§ MATERIAL FOR THE TASK
# # #
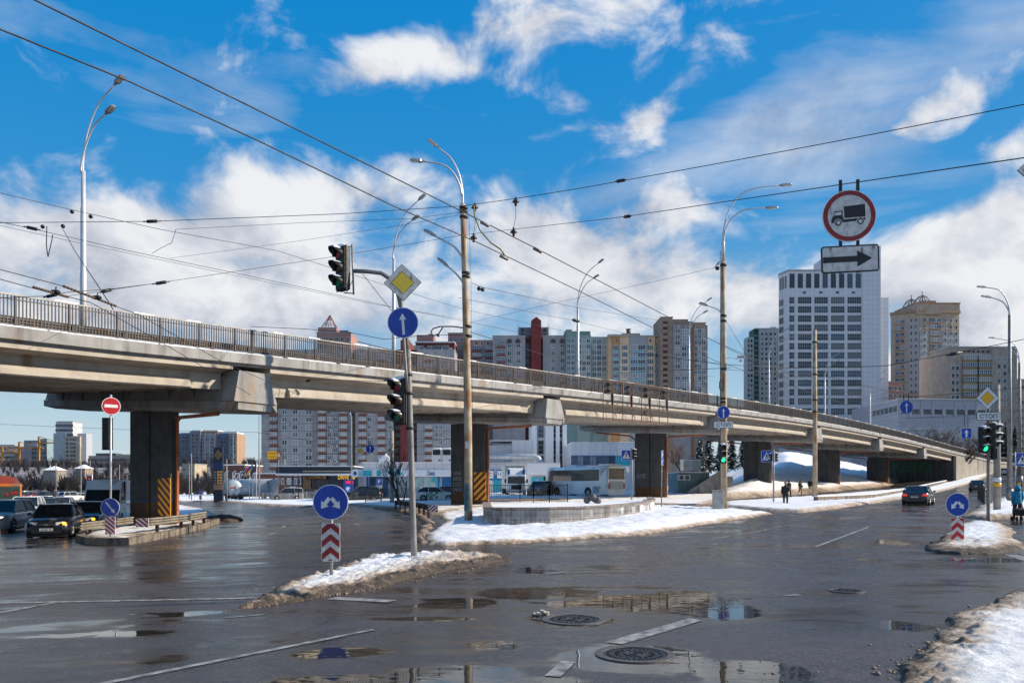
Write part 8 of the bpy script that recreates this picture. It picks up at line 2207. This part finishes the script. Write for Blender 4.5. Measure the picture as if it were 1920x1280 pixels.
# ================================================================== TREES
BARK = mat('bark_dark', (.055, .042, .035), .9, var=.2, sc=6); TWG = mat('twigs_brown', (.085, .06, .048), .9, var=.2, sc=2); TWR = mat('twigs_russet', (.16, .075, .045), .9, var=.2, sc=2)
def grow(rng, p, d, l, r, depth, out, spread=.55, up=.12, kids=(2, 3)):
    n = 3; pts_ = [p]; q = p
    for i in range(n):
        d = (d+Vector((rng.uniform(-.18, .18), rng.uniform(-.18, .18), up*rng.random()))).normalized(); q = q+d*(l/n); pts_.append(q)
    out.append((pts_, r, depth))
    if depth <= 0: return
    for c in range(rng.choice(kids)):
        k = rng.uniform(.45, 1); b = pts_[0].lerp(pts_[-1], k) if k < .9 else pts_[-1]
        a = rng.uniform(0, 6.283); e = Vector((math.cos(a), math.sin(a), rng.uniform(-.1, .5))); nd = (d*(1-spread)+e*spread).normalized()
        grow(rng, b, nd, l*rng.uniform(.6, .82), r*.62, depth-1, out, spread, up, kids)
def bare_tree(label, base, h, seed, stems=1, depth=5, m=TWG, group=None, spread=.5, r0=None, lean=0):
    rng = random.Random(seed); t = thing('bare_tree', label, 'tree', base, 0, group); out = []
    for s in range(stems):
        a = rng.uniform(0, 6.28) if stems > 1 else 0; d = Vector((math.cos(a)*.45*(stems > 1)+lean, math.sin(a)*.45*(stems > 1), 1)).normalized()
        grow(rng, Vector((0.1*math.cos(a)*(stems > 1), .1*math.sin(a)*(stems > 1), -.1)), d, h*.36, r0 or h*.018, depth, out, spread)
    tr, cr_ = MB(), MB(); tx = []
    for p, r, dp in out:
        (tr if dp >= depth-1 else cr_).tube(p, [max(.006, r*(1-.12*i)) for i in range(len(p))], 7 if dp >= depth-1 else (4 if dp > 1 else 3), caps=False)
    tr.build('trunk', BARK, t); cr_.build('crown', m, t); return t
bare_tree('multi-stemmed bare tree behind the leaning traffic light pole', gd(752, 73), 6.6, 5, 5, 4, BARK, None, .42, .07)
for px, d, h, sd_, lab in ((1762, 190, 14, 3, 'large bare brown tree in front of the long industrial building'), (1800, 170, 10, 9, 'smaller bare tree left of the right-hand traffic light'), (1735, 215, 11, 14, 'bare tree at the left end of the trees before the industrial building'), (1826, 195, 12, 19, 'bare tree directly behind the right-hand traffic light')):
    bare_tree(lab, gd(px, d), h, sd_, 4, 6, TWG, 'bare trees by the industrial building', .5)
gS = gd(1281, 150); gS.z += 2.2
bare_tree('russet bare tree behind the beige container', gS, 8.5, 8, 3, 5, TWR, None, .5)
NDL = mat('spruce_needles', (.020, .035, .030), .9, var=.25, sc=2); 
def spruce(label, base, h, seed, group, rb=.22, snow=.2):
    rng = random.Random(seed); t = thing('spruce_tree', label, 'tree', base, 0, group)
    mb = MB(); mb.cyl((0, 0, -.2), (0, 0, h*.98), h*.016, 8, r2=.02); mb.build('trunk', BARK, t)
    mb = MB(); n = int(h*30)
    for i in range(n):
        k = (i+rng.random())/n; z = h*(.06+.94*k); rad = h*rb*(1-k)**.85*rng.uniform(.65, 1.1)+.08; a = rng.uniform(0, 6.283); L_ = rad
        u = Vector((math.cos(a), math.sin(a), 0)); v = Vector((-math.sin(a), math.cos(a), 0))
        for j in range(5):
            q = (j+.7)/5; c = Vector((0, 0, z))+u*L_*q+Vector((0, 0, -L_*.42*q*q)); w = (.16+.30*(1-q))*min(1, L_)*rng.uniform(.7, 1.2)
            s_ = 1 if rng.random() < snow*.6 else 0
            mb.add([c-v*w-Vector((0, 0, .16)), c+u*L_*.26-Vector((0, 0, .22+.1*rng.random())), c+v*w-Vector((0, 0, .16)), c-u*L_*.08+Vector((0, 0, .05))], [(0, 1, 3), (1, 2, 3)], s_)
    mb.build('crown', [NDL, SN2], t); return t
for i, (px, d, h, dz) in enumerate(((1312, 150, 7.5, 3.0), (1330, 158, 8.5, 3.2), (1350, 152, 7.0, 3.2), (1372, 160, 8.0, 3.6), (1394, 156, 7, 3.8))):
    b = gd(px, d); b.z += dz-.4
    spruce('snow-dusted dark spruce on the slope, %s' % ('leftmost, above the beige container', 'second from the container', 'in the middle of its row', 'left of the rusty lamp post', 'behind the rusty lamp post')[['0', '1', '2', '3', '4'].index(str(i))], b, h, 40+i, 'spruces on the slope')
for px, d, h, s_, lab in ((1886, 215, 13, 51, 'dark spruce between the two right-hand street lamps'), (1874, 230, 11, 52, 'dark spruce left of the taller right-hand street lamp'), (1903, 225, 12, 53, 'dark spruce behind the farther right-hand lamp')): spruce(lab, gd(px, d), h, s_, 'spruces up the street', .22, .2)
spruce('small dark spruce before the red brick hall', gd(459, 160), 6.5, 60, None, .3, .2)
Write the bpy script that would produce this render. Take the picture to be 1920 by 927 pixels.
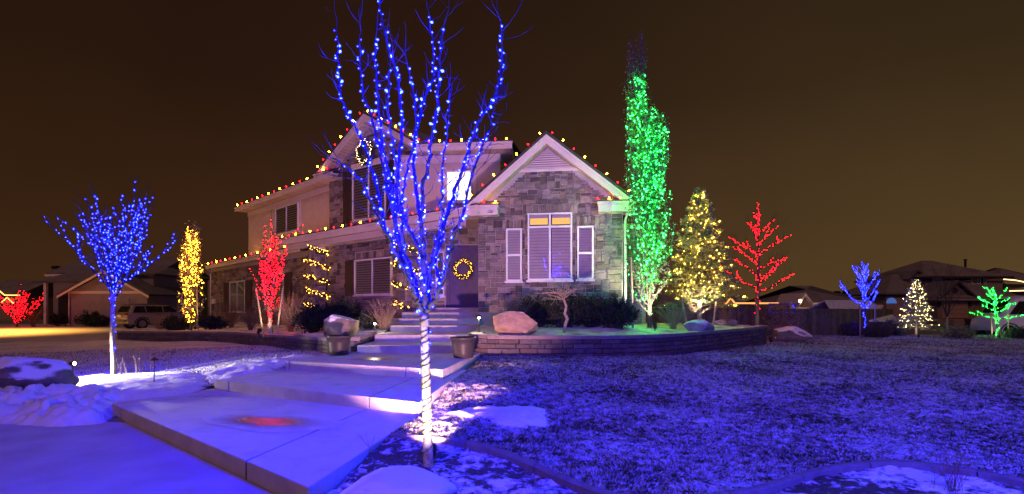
# # #
§ TASK DESCRIPTION
Reproduce the full listing above verbatim, with no pictures included.

§ PROBLEM SOLUTION
Write part 8 of the bpy script that recreates this picture. It picks up at line 2207. This part finishes the script. Write for Blender 4.5. Measure the picture as if it were 1920x1280 pixels.
# ================================================================== TREES
BARK = mat('bark_dark', (.055, .042, .035), .9, var=.2, sc=6); TWG = mat('twigs_brown', (.085, .06, .048), .9, var=.2, sc=2); TWR = mat('twigs_russet', (.16, .075, .045), .9, var=.2, sc=2)
def grow(rng, p, d, l, r, depth, out, spread=.55, up=.12, kids=(2, 3)):
    n = 3; pts_ = [p]; q = p
    for i in range(n):
        d = (d+Vector((rng.uniform(-.18, .18), rng.uniform(-.18, .18), up*rng.random()))).normalized(); q = q+d*(l/n); pts_.append(q)
    out.append((pts_, r, depth))
    if depth <= 0: return
    for c in range(rng.choice(kids)):
        k = rng.uniform(.45, 1); b = pts_[0].lerp(pts_[-1], k) if k < .9 else pts_[-1]
        a = rng.uniform(0, 6.283); e = Vector((math.cos(a), math.sin(a), rng.uniform(-.1, .5))); nd = (d*(1-spread)+e*spread).normalized()
        grow(rng, b, nd, l*rng.uniform(.6, .82), r*.62, depth-1, out, spread, up, kids)
def bare_tree(label, base, h, seed, stems=1, depth=5, m=TWG, group=None, spread=.5, r0=None, lean=0):
    rng = random.Random(seed); t = thing('bare_tree', label, 'tree', base, 0, group); out = []
    for s in range(stems):
        a = rng.uniform(0, 6.28) if stems > 1 else 0; d = Vector((math.cos(a)*.45*(stems > 1)+lean, math.sin(a)*.45*(stems > 1), 1)).normalized()
        grow(rng, Vector((0.1*math.cos(a)*(stems > 1), .1*math.sin(a)*(stems > 1), -.1)), d, h*.36, r0 or h*.018, depth, out, spread)
    tr, cr_ = MB(), MB(); tx = []
    for p, r, dp in out:
        (tr if dp >= depth-1 else cr_).tube(p, [max(.006, r*(1-.12*i)) for i in range(len(p))], 7 if dp >= depth-1 else (4 if dp > 1 else 3), caps=False)
    tr.build('trunk', BARK, t); cr_.build('crown', m, t); return t
bare_tree('multi-stemmed bare tree behind the leaning traffic light pole', gd(752, 73), 6.6, 5, 5, 4, BARK, None, .42, .07)
for px, d, h, sd_, lab in ((1762, 190, 14, 3, 'large bare brown tree in front of the long industrial building'), (1800, 170, 10, 9, 'smaller bare tree left of the right-hand traffic light'), (1735, 215, 11, 14, 'bare tree at the left end of the trees before the industrial building'), (1826, 195, 12, 19, 'bare tree directly behind the right-hand traffic light')):
    bare_tree(lab, gd(px, d), h, sd_, 4, 6, TWG, 'bare trees by the industrial building', .5)
gS = gd(1281, 150); gS.z += 2.2
bare_tree('russet bare tree behind the beige container', gS, 8.5, 8, 3, 5, TWR, None, .5)
NDL = mat('spruce_needles', (.020, .035, .030), .9, var=.25, sc=2); 
def spruce(label, base, h, seed, group, rb=.22, snow=.2):
    rng = random.Random(seed); t = thing('spruce_tree', label, 'tree', base, 0, group)
    mb = MB(); mb.cyl((0, 0, -.2), (0, 0, h*.98), h*.016, 8, r2=.02); mb.build('trunk', BARK, t)
    mb = MB(); n = int(h*30)
    for i in range(n):
        k = (i+rng.random())/n; z = h*(.06+.94*k); rad = h*rb*(1-k)**.85*rng.uniform(.65, 1.1)+.08; a = rng.uniform(0, 6.283); L_ = rad
        u = Vector((math.cos(a), math.sin(a), 0)); v = Vector((-math.sin(a), math.cos(a), 0))
        for j in range(5):
            q = (j+.7)/5; c = Vector((0, 0, z))+u*L_*q+Vector((0, 0, -L_*.42*q*q)); w = (.16+.30*(1-q))*min(1, L_)*rng.uniform(.7, 1.2)
            s_ = 1 if rng.random() < snow*.6 else 0
            mb.add([c-v*w-Vector((0, 0, .16)), c+u*L_*.26-Vector((0, 0, .22+.1*rng.random())), c+v*w-Vector((0, 0, .16)), c-u*L_*.08+Vector((0, 0, .05))], [(0, 1, 3), (1, 2, 3)], s_)
    mb.build('crown', [NDL, SN2], t); return t
for i, (px, d, h, dz) in enumerate(((1312, 150, 7.5, 3.0), (1330, 158, 8.5, 3.2), (1350, 152, 7.0, 3.2), (1372, 160, 8.0, 3.6), (1394, 156, 7, 3.8))):
    b = gd(px, d); b.z += dz-.4
    spruce('snow-dusted dark spruce on the slope, %s' % ('leftmost, above the beige container', 'second from the container', 'in the middle of its row', 'left of the rusty lamp post', 'behind the rusty lamp post')[['0', '1', '2', '3', '4'].index(str(i))], b, h, 40+i, 'spruces on the slope')
for px, d, h, s_, lab in ((1886, 215, 13, 51, 'dark spruce between the two right-hand street lamps'), (1874, 230, 11, 52, 'dark spruce left of the taller right-hand street lamp'), (1903, 225, 12, 53, 'dark spruce behind the farther right-hand lamp')): spruce(lab, gd(px, d), h, s_, 'spruces up the street', .22, .2)
spruce('small dark spruce before the red brick hall', gd(459, 160), 6.5, 60, None, .3, .2)
Write the bpy script that would produce this render. Take the picture to be 1920 by 927 pixels.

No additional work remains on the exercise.